Throughout the 1960s and ’70s, Harris and Seldon worked tirelessly for the cause they had devoted their lives to. From being perceived as cranks, then oddities and eccentrics from another era, their critiques and publications began to get attention. Their messages against inflation, macro-economic finetuning, government regulation and meddling, public ownership and union power began to get a hearing. The ideas of the institute and its authors sparked a counter-revolution in Britain and have spread around the world. They also sparked the emergence of hundreds of institutes with broadly similar philosophies and operating styles.

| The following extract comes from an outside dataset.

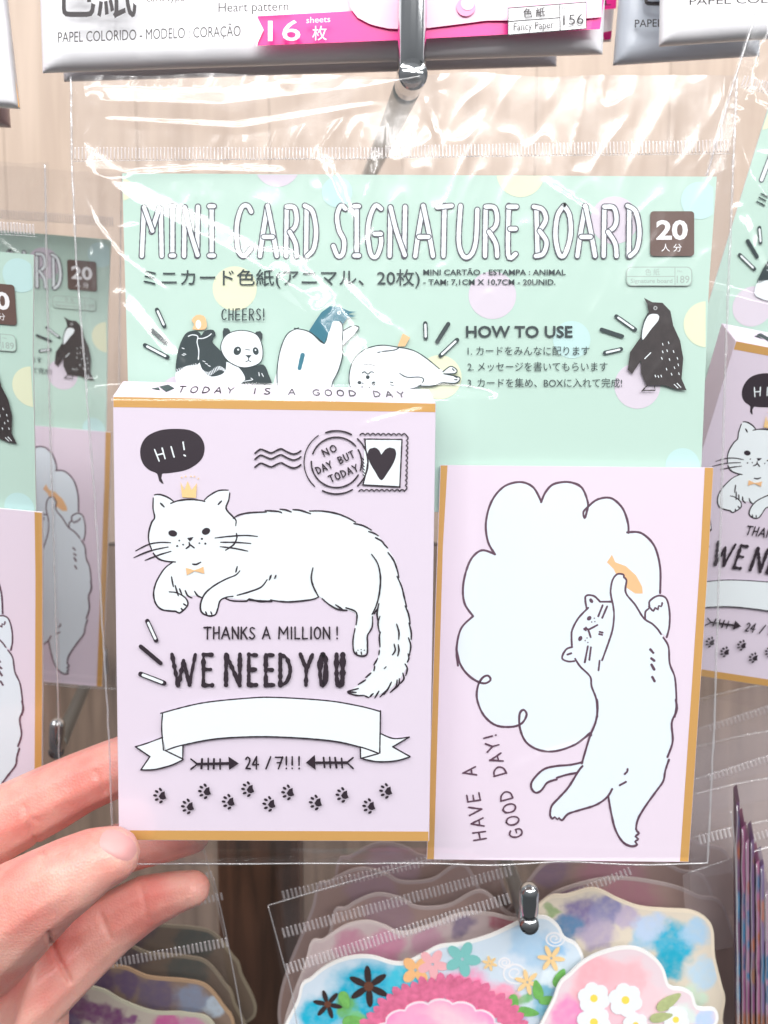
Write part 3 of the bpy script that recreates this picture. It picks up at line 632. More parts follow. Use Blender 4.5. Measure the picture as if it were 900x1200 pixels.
sparks(pr, sp, INK, WHITEP, cbox)
pr = Print(BS)
bn = K7([(138, 85), (250, 55), (380, 42), (460, 41), (600, 50), (748, 78), (745, 195), (690, 178), (600, 160), (440, 150), (300, 155), (200, 172), (152, 188), (143, 150)])
tl1 = K7([(143, 152), (68, 178), (108, 205), (83, 242), (120, 240), (165, 228), (200, 213), (198, 175), (150, 188)])
tl2 = K7([(748, 142), (780, 155), (826, 152), (782, 178), (830, 206), (790, 217), (740, 219), (695, 210), (690, 178), (745, 198)])
pr.poly(tl1, WHITEP, smooth=False); pr.poly(tl2, WHITEP, smooth=False); pr.poly(bn, WHITEP, smooth=False)
for q in ([(138, 85), (250, 57), (380, 43), (460, 41), (600, 50), (690, 65), (748, 80)], [(748, 78), (746, 195)], [(143, 85), (141, 130), (146, 187)], [(155, 187), (200, 173), (300, 155), (440, 150), (600, 160), (690, 178), (742, 196)], [(143, 152), (100, 168), (68, 178)], [(68, 178), (108, 205)], [(108, 205), (83, 242)], [(83, 242), (120, 241), (165, 230), (200, 214)], [(200, 175), (199, 213)], [(150, 188), (200, 212)],
          [(750, 142), (785, 155), (828, 151)], [(828, 151), (782, 178)], [(782, 178), (830, 205)], [(830, 206), (790, 217), (740, 219), (700, 212)], [(692, 178), (693, 210)], [(695, 210), (742, 197)]):
    pr.stroke(K7(q), 1.7, INK, smooth=len(q) > 2)
pr.build('ribbon_banner_drawing', cbox)
pr = Print(BS)
for q, wd in (([(238, 226), (330, 224)], 3.2), ([(222, 212), (240, 226)], 2), ([(222, 240), (240, 226)], 2), ([(253, 212), (251, 238)], 2.6), ([(270, 210), (270, 240)], 2), ([(286, 212), (285, 238)], 2.6), ([(303, 212), (303, 240)], 2),
              ('x', 0), ([(570, 222), (655, 222)], 3.2), ([(672, 208), (655, 222)], 2), ([(672, 238), (655, 222)], 2), ([(590, 208), (593, 235)], 2.4), ([(607, 207), (609, 236)], 2), ([(622, 208), (626, 236)], 2.4), ([(640, 210), (642, 236)], 2)):
    if q == 'x': pr.poly(K7([(326, 205), (355, 224), (328, 242)]), INK, smooth=False); pr.build('arrow', cbox)
    else: pr.stroke(K7(q), wd, INK)
pr.poly(K7([(566, 200), (541, 222), (568, 242)]), INK, smooth=False)
pr.build('arrow', cbox)
pr = Print(BS)
for ch, a, b in [('2', 288, 293.5), ('4', 296, 303), ('/', 311, 318), ('7', 323, 331), ('!', 334, 337), ('!', 341, 344), ('!', 349, 352)]: glyph(pr, ch, a, 887, b-a, 14, 2.0, INK)
pr.build('number_lettering', cbox)
pr = Print(BS)
for (x, y) in [(135, 313), (212, 343), (259, 301), (325, 330), (379, 295), (438, 336), (490, 304), (567, 332), (641, 311), (715, 342), (762, 300)]:
    cx, cy = K7([(x, y)])[0]
    pr.poly([(cx-1, cy+1), (cx+2, cy-3.5), (cx+6, cy-5), (cx+6.2, cy-.5), (cx+8, cy+3.5), (cx+4, cy+5), (cx+1, cy+4.2)], INK)
    for dx, dy, r in ((-5.2, 0, .2), (-3.4, -4.6, .5), (-3.4, 4.8, -.3), (1, -7, .9), (1.6, 7.6, -.6)): pr.ellipse(cx+dx, cy+dy, 2.4, 1.5, INK, rot=r)
    pr.build('paw_print', cbox)

# ================================================================= bag of clear film
def seg(px, py, a, b):
    ax, ay = a; bx, by = b; vx, vy = bx-ax, by-ay; l2 = vx*vx+vy*vy
    t = max(0, min(1, ((px-ax)*vx+(py-ay)*vy)/l2)); return math.hypot(px-ax-vx*t, py-ay-vy*t), t
# creases: polyline, half width px, height m
CREASES = [([(88, 184), (160, 238), (245, 280), (330, 326), (372, 352)], 20, .385), ([(95, 222), (112, 262), (140, 300), (200, 345)], 4, .42),
           ([(378, 190), (396, 228), (410, 262)], 9, .60), ([(440, 185), (436, 215), (424, 250)], 7, .40), ([(326, 322), (370, 372), (425, 450)], 32, .43), ([(140, 352), (170, 388), (205, 430)], 15, .43),
           ([(400, 330), (440, 372), (470, 392)], 7, .43), ([(110, 118), (260, 122), (440, 100), (520, 84)], 17, .36), ([(120, 140), (280, 150), (440, 122)], 6, .35), ([(70, 204), (130, 208), (230, 200), (330, 202)], 7, .36),
           ([(492, 100), (505, 140), (518, 175)], 4, .5), ([(490, 112), (540, 82)], 5, .36), ([(846, 190), (843, 420), (838, 700)], 6, .3), ([(855, 200), (852, 430)], 4, .3),
           ([(98, 230), (110, 420), (122, 640)], 7, .3), ([(115, 270), (125, 420)], 5, .3), ([(360, 1002), (420, 992), (450, 1006)], 5, .38), ([(810, 960), (845, 1014)], 5, .40), ([(500, 985), (640, 992), (840, 1000)], 6, .34),
           ([(68, 196), (92, 216), (118, 226)], 8, .40), ([(140, 268), (180, 262)], 5, .36), ([(640, 215), (700, 255)], 7, .39), ([(590, 908), (640, 884), (705, 866)], 9, .37), ([(530, 1000), (600, 975), (640, 990)], 6, .38), ([(420, 500), (470, 486), (506, 478)], 5, .37)]
CREASES = [(q, wd, sl*wd*S) for q, wd, sl in CREASES]
def film_h(px, py, full=True):
    # height over header plane towards the camera
    dx = max((132-px)/40, 0, (px-511)/80); dy = max((468-py)/17, 0, (py-987)/30); d = math.hypot(dx, dy)
    h = .0026
    if full:
        t = max(0, 1-d); t = t*t*(3-2*t); h += .0127*t
        for q, wd, hh in CREASES:
            if not (min(a for a, b in q)-40 < px < max(a for a, b in q)+40 and min(b for a, b in q)-40 < py < max(b for a, b in q)+40): continue
            ds = min(seg(px, py, a, b)[0] for a, b in zip(q, q[1:]))
            if ds < wd*1.6:
                u = 1-ds/wd; u2 = .5*(u+math.sqrt(u*u+.006)); e0 = math.dist((px, py), q[0]); e1 = math.dist((px, py), q[-1])
                h += hh*u2*min(1, (min(e0, e1)+4)/22)
        k = 1.0 if (py < 455 or px < 125 or px > 838) else (.22 if py > 480 else 1-.78*(py-455)/25)
        v = Vector((px*.011, py*.007, 0)); h += k*(.0005*abs(noise.noise(v))+.00010*noise.noise(v*3.1))
        h += k*.00022*(1-abs(noise.noise(Vector((px*.03+py*.014, py*.01-px*.006, 3)))))**6
    else: h += .0003*noise.noise(Vector((px*.02, py*.02, 0)))
    return h
def bag_x(py):
    le = [(80, 83), (190, 84), (300, 89), (440, 100), (600, 112), (850, 127), (1012, 133)]; ri = [(80, 864), (200, 859), (400, 851), (600, 845), (850, 837), (1016, 829)]
    def ip(t):
        for (a, b), (c, d) in zip(t, t[1:]):
            if py <= c: return b+(d-b)*(py-a)/(c-a)
        return t[-1][1]
    return ip(le), ip(ri)
O_F = P(480, 1014, 0)
bag = thing('clear_bag', 'clear plastic bag held in the hand, around the mint header card and the lilac box', 'bag', O_F)
def sheet(name, m, parent, Yf, step, ytop=88, ybot=1013):
    nx = int(780/step); ny = int((ybot-ytop)/step); v = []; f = []
    for j in range(ny+1):
        py = ytop+(ybot-ytop)*j/ny; a, b = bag_x(py)
        for i in range(nx+1):
            px = a+(b-a)*i/nx; bw = 6*noise.noise(Vector((px*.01, j/ny*3, 5)))*(j == ny or j == 0)
            v.append(P(px, py+bw, Yf(px, py, i/nx, j/ny)))
    for j in range(ny):
        for i in range(nx):
            k = j*(nx+1)+i; f.append((k, k+nx+1, k+nx+2, k+1))
    return mesh_obj(name, v, f, m, parent, smooth=True)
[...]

An organisation succeeds for many reasons and for the institute the reason was the team of Harris and Seldon. But Harris was the front man. Unfailingly polite even to people whose ideas he detested, he could disarm a hostile group with his charm and humour. His ability to make complex ideas accessible is an asset few have. He was a mentor and friend to people around the world.

The image of Harris, pipe in hand – he was the chairman of and prime mover in Forest (the Freedom Organisation for the Right to Enjoy Smoking Tobacco) and a member of the Lords and Commons Pipe and Cigar Smokers Club – and resplendent in one of his many waistcoats, hair parted in the middle and a twinkle in his eye, is hard to forget and sometimes hard to square with the sharpness of his thinking. But he was never to be underestimated. The clarity of his mind was matched by the deftness of his hand as he was quite a gifted conjurer and could entertain a gaggle of children, and their parents, for hours. In the words of one parent, “he was the liberal dispenser of ice-cream and fun”.

The term tireless worker is often overused but in Harris’s case it is hard to think of another. In addition to the Institute of Economic Affairs, he helped establish the University of Buckingham and served on its council for 15 years. He was the secretary of the influential Mont Pelerin Society for many years and the president for a two-year term, served as the chairman of Civitas, a social policy think tank, and as chairman of the Bruges Group of Eurosceptics. He was in a state of perpetual agitation.

Harris visited Australia three times. In 1986 he delivered The Enemies of Progress as the John Bonython Lecture at the 10th anniversary of the Centre for Independent Studies.

Harris married Jose Jeffery in 1949 and they had two sons and a daughter. His sons predeceased him.